Dataset extract:
╭──

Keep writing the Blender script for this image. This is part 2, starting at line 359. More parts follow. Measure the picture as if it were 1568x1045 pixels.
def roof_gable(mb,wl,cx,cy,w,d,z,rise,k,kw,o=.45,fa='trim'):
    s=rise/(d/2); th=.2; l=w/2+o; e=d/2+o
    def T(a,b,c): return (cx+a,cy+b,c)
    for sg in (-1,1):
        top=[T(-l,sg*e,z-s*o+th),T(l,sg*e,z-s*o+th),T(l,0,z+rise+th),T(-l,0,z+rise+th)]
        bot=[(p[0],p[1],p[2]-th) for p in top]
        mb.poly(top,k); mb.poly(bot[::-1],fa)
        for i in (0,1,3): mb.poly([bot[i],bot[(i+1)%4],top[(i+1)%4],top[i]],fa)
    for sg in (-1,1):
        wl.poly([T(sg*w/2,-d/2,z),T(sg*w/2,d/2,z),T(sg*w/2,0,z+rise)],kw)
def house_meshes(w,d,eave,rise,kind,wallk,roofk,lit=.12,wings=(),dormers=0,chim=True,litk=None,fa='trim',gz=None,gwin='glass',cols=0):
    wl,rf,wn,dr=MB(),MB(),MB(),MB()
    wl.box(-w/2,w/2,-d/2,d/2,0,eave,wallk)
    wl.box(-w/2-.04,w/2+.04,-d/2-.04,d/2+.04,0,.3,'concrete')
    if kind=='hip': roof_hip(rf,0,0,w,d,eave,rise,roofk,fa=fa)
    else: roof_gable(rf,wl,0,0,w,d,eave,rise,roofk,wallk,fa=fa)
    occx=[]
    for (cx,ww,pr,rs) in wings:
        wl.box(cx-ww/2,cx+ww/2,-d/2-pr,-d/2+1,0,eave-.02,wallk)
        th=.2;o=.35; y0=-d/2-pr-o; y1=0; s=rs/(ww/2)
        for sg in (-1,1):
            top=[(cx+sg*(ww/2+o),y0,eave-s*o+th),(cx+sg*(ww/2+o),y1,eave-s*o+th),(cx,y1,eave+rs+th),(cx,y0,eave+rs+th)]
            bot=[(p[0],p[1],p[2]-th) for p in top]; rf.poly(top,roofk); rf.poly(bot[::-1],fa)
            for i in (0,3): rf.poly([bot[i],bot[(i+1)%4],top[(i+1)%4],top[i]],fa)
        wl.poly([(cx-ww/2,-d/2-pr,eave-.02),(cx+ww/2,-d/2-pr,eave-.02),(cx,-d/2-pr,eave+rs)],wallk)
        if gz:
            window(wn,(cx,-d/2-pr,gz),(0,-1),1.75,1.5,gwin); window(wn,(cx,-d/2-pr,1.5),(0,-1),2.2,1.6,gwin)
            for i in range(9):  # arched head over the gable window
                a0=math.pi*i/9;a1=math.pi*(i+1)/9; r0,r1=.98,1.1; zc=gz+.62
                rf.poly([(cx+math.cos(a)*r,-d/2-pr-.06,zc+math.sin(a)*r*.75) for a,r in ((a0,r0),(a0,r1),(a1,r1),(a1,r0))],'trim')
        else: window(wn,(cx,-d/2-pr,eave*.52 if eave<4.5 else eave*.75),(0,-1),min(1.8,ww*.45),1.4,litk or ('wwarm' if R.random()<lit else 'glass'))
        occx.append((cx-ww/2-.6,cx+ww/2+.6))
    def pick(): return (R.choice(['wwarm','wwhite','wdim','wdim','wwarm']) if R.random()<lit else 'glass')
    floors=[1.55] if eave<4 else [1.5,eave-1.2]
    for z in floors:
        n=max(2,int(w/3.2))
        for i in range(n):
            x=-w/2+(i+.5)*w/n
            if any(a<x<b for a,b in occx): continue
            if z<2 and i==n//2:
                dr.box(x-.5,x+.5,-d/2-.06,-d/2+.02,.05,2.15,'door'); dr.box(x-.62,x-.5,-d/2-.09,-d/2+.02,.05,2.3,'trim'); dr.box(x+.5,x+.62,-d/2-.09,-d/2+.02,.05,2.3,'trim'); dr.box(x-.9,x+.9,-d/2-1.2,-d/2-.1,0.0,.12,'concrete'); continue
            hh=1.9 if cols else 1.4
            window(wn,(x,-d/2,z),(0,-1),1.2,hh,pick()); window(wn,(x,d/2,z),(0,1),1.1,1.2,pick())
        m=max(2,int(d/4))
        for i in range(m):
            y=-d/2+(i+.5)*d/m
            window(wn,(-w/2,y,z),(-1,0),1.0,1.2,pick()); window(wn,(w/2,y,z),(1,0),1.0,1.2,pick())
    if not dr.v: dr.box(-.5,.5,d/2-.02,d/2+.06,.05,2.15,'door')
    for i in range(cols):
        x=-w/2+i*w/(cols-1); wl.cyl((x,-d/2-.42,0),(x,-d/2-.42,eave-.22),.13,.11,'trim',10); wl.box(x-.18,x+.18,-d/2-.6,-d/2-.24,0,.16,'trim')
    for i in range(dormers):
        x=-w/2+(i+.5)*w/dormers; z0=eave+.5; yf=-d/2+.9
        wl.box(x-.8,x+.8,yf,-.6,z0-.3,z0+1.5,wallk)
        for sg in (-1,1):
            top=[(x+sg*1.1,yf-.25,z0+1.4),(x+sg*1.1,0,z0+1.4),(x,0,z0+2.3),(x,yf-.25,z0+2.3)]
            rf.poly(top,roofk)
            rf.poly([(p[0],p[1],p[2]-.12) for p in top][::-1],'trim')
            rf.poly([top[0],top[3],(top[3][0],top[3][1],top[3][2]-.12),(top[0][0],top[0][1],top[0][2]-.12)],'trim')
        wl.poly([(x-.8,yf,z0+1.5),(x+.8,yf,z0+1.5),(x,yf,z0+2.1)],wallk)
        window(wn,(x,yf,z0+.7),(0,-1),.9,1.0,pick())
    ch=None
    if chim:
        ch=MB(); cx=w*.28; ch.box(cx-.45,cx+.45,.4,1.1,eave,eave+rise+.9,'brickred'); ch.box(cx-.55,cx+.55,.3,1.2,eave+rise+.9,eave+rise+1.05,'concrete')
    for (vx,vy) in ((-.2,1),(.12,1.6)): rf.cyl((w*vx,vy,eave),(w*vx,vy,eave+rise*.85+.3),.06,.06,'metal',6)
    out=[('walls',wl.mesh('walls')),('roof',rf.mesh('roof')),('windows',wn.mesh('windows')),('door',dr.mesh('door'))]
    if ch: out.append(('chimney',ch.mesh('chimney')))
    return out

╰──

Restate every line of the data word for word.

Keep writing the Blender script for this image. This is part 2, starting at line 359. More parts follow. Measure the picture as if it were 1568x1045 pixels.
def roof_gable(mb,wl,cx,cy,w,d,z,rise,k,kw,o=.45,fa='trim'):
    s=rise/(d/2); th=.2; l=w/2+o; e=d/2+o
    def T(a,b,c): return (cx+a,cy+b,c)
    for sg in (-1,1):
        top=[T(-l,sg*e,z-s*o+th),T(l,sg*e,z-s*o+th),T(l,0,z+rise+th),T(-l,0,z+rise+th)]
        bot=[(p[0],p[1],p[2]-th) for p in top]
        mb.poly(top,k); mb.poly(bot[::-1],fa)
        for i in (0,1,3): mb.poly([bot[i],bot[(i+1)%4],top[(i+1)%4],top[i]],fa)
    for sg in (-1,1):
        wl.poly([T(sg*w/2,-d/2,z),T(sg*w/2,d/2,z),T(sg*w/2,0,z+rise)],kw)
def house_meshes(w,d,eave,rise,kind,wallk,roofk,lit=.12,wings=(),dormers=0,chim=True,litk=None,fa='trim',gz=None,gwin='glass',cols=0):
    wl,rf,wn,dr=MB(),MB(),MB(),MB()
    wl.box(-w/2,w/2,-d/2,d/2,0,eave,wallk)
    wl.box(-w/2-.04,w/2+.04,-d/2-.04,d/2+.04,0,.3,'concrete')
    if kind=='hip': roof_hip(rf,0,0,w,d,eave,rise,roofk,fa=fa)
    else: roof_gable(rf,wl,0,0,w,d,eave,rise,roofk,wallk,fa=fa)
    occx=[]
    for (cx,ww,pr,rs) in wings:
        wl.box(cx-ww/2,cx+ww/2,-d/2-pr,-d/2+1,0,eave-.02,wallk)
        th=.2;o=.35; y0=-d/2-pr-o; y1=0; s=rs/(ww/2)
        for sg in (-1,1):
            top=[(cx+sg*(ww/2+o),y0,eave-s*o+th),(cx+sg*(ww/2+o),y1,eave-s*o+th),(cx,y1,eave+rs+th),(cx,y0,eave+rs+th)]
            bot=[(p[0],p[1],p[2]-th) for p in top]; rf.poly(top,roofk); rf.poly(bot[::-1],fa)
            for i in (0,3): rf.poly([bot[i],bot[(i+1)%4],top[(i+1)%4],top[i]],fa)
        wl.poly([(cx-ww/2,-d/2-pr,eave-.02),(cx+ww/2,-d/2-pr,eave-.02),(cx,-d/2-pr,eave+rs)],wallk)
        if gz:
            window(wn,(cx,-d/2-pr,gz),(0,-1),1.75,1.5,gwin); window(wn,(cx,-d/2-pr,1.5),(0,-1),2.2,1.6,gwin)
            for i in range(9):  # arched head over the gable window
                a0=math.pi*i/9;a1=math.pi*(i+1)/9; r0,r1=.98,1.1; zc=gz+.62
                rf.poly([(cx+math.cos(a)*r,-d/2-pr-.06,zc+math.sin(a)*r*.75) for a,r in ((a0,r0),(a0,r1),(a1,r1),(a1,r0))],'trim')
        else: window(wn,(cx,-d/2-pr,eave*.52 if eave<4.5 else eave*.75),(0,-1),min(1.8,ww*.45),1.4,litk or ('wwarm' if R.random()<lit else 'glass'))
        occx.append((cx-ww/2-.6,cx+ww/2+.6))
    def pick(): return (R.choice(['wwarm','wwhite','wdim','wdim','wwarm']) if R.random()<lit else 'glass')
    floors=[1.55] if eave<4 else [1.5,eave-1.2]
    for z in floors:
        n=max(2,int(w/3.2))
        for i in range(n):
            x=-w/2+(i+.5)*w/n
            if any(a<x<b for a,b in occx): continue
            if z<2 and i==n//2:
                dr.box(x-.5,x+.5,-d/2-.06,-d/2+.02,.05,2.15,'door'); dr.box(x-.62,x-.5,-d/2-.09,-d/2+.02,.05,2.3,'trim'); dr.box(x+.5,x+.62,-d/2-.09,-d/2+.02,.05,2.3,'trim'); dr.box(x-.9,x+.9,-d/2-1.2,-d/2-.1,0.0,.12,'concrete'); continue
            hh=1.9 if cols else 1.4
            window(wn,(x,-d/2,z),(0,-1),1.2,hh,pick()); window(wn,(x,d/2,z),(0,1),1.1,1.2,pick())
        m=max(2,int(d/4))
        for i in range(m):
            y=-d/2+(i+.5)*d/m
            window(wn,(-w/2,y,z),(-1,0),1.0,1.2,pick()); window(wn,(w/2,y,z),(1,0),1.0,1.2,pick())
    if not dr.v: dr.box(-.5,.5,d/2-.02,d/2+.06,.05,2.15,'door')
    for i in range(cols):
        x=-w/2+i*w/(cols-1); wl.cyl((x,-d/2-.42,0),(x,-d/2-.42,eave-.22),.13,.11,'trim',10); wl.box(x-.18,x+.18,-d/2-.6,-d/2-.24,0,.16,'trim')
    for i in range(dormers):
        x=-w/2+(i+.5)*w/dormers; z0=eave+.5; yf=-d/2+.9
        wl.box(x-.8,x+.8,yf,-.6,z0-.3,z0+1.5,wallk)
        for sg in (-1,1):
            top=[(x+sg*1.1,yf-.25,z0+1.4),(x+sg*1.1,0,z0+1.4),(x,0,z0+2.3),(x,yf-.25,z0+2.3)]
            rf.poly(top,roofk)
            rf.poly([(p[0],p[1],p[2]-.12) for p in top][::-1],'trim')
            rf.poly([top[0],top[3],(top[3][0],top[3][1],top[3][2]-.12),(top[0][0],top[0][1],top[0][2]-.12)],'trim')
        wl.poly([(x-.8,yf,z0+1.5),(x+.8,yf,z0+1.5),(x,yf,z0+2.1)],wallk)
        window(wn,(x,yf,z0+.7),(0,-1),.9,1.0,pick())
    ch=None
    if chim:
        ch=MB(); cx=w*.28; ch.box(cx-.45,cx+.45,.4,1.1,eave,eave+rise+.9,'brickred'); ch.box(cx-.55,cx+.55,.3,1.2,eave+rise+.9,eave+rise+1.05,'concrete')
    for (vx,vy) in ((-.2,1),(.12,1.6)): rf.cyl((w*vx,vy,eave),(w*vx,vy,eave+rise*.85+.3),.06,.06,'metal',6)
    out=[('walls',wl.mesh('walls')),('roof',rf.mesh('roof')),('windows',wn.mesh('windows')),('door',dr.mesh('door'))]
    if ch: out.append(('chimney',ch.mesh('chimney')))
    return out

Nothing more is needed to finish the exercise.